“Believe in yourself – be big!”
“But don’t hurt anybody in the process – be nice!”
Many of us believe both of these supposed truths to be true. But if we actually try to live our lives according to these two conflicting messages, we will go crazy. Are we supposed to expand, or contract? Are we supposed to break those eggs to make that omelet, or are we supposed to nurture those eggs into little hatchlings? These incongruous messages indicate a sideways avoidance of something essential in us that we clearly find hard to accept. We want to be respected for our excellence, and we want to be connected to and liked by other people.
For example, this article on Steve Jobs epitomizes our curiously fraught relationship to these incompatible notions. According to The Atlantic, it’s great that Steve Jobs created some of the most influential technological devices of the last 50 years, many of which are in your pocket right now, but…maybe those accomplishments are forever tarnished because he was not a great father and he parked his Mercedes in a handicapped spot. This article reminds us that the value of our life accomplishments will be affirmed or negated based on whether or not we are nice.
As I hear it, in essence Steve Jobs may have been too narcissistic for us to accept his accomplishments, impressive as they may be. We love his computerized devices, and we recognize that it took a visionary and exacting approach to create these devices. And yet, when it comes down to it, we don’t like what that visionary approach actually entails.
Here are the mixed signals, implicit in this tear-down of Steve Jobs, that we get from contemporary mainstream culture about how to be:
- Be BIG! Believe in yourself, especially when no one else will. Against all odds. Fight the odds. Be creative. Buck trends. Do it your way. Make it perfect. Work yourself to the bone. Get obsessed. Do it right. Put your mind to it. Don’t let the skeptics drag you down. Just do it. [Or else we won’t write articles about you.]

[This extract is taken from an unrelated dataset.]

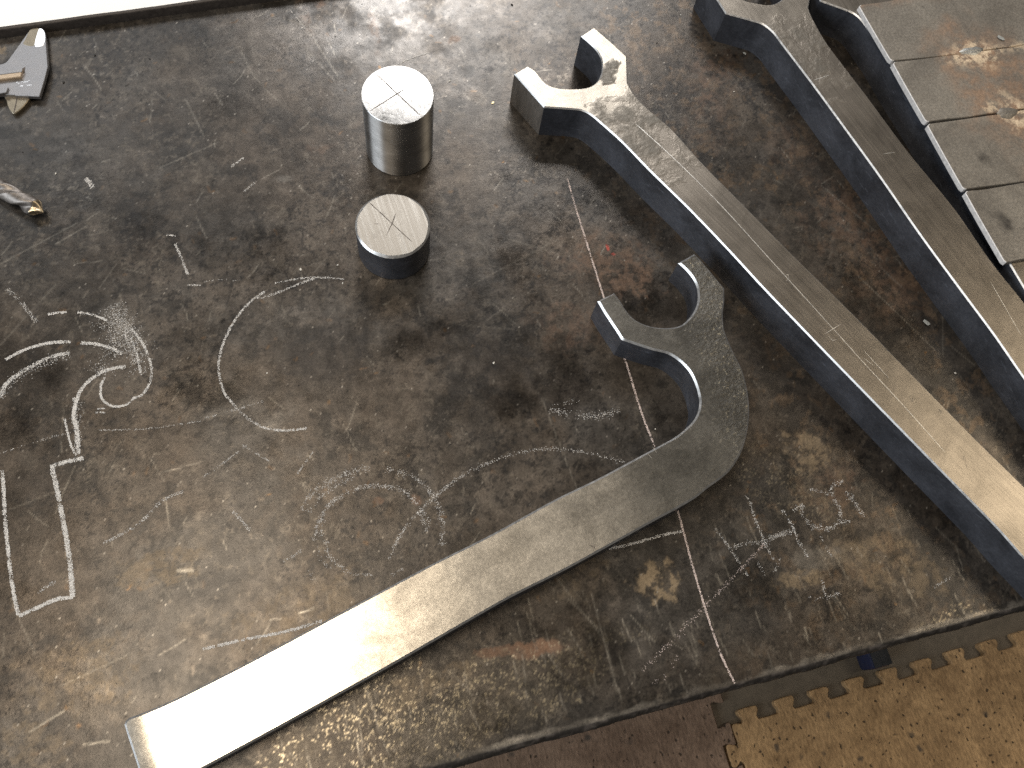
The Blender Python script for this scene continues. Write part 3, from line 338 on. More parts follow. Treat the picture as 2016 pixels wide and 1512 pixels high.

- Be nice. Sacrifice time and energy for other people. The more time you spend with your kids, the better. Put other people’s needs first. Don’t get caught up in your ambitions. Never get angry. Don’t inconvenience anyone. Easy on the bling. And did we mention, spend more time with your kids? Spend more time with your kids. More. A greater volume of time. With the kids. [Or else we’ll judge you.]
If we’re being honest, we have to agree that these two approaches to life are at least somewhat incompatible. If you believe in yourself against all odds and you get obsessed and so forth, your singular focus will probably cause someone to feel hurt or neglected at some point in your journey. We are in a double bind, and this problem is rooted in our conflictual relationship to the universal narcissism that we all have to work out within ourselves, like it or not. This negotiation happens underground, because most of us are scared to admit that these needs exist at all. We all long to expand, to be recognized for our innate value, and to be rewarded for our hard work. We all value the opinions that others have of us, and our self-esteem improves when important people respect us. Our self-esteem is our narcissistic equilibrium, and the satisfactions that grow our self-esteem are essentially narcissistic. These satisfactions involve expanding ourselves to achieve unique goals, being rewarded for those goals, and thereby being respected in the eyes of others.
And while we all intuitively understand that the way we feel about ourselves matters and that it’s important to maintain a reasonably high self-esteem, we are also very conflicted about how we get there. We are terrified of being seen as narcissistic – which is a fundamentally narcissistic concern – and so we disown these fundamental needs. We locate them in notoriously driven people like Steve Jobs, Madonna, and LeBron James, while we simultaneously worry about being seen as too big for our britches, getting a swollen head, being full of hot air, going on an ego trip – the idiomatic clichés go on and on. We worry that too much self-expansion might make others feel worse about themselves, and we worry that we might be judged for that.
Our fears of being seen as narcissistic often inhibit us from squeezing the very things out of life that would make us feel better about ourselves. Many of us deny that we do, in fact, need things from ourselves and from other people in order to regulate our self-esteem, and we walk around feeling depleted and simultaneously powerless to ask for anything more, for fear of appearing entitled.
In order to expand to our full potential, we have to accept and honor our narcissistic needs and vulnerability so that we can attend to those needs in a constructive way. Only then can we begin to find realistic and pleasurable ways to expand, to increase, to fill out, to be big. If we deny these needs, we also preclude the possibility of ever meeting these needs, and we either develop pathologically narcissistic character (worst option), or we don’t allow ourselves to expand, always feeling a bit depleted and diminished as a result (better option, but still not great).
If you’re feeling like you never get what you really want, and yet you find yourself envying and resenting other people who seem to be getting everything they want, you may need some navigational help. Never getting what you want may be a way of avoiding judgments, as we all tend to judge harshly the people who know what they want and know how to get it – kind of like we want to do to Steve Jobs. These kinds of judgments help us deny our sometimes painful need to expand, but acknowledging that need will inevitably help us find more satisfying ways to achieve our full potential.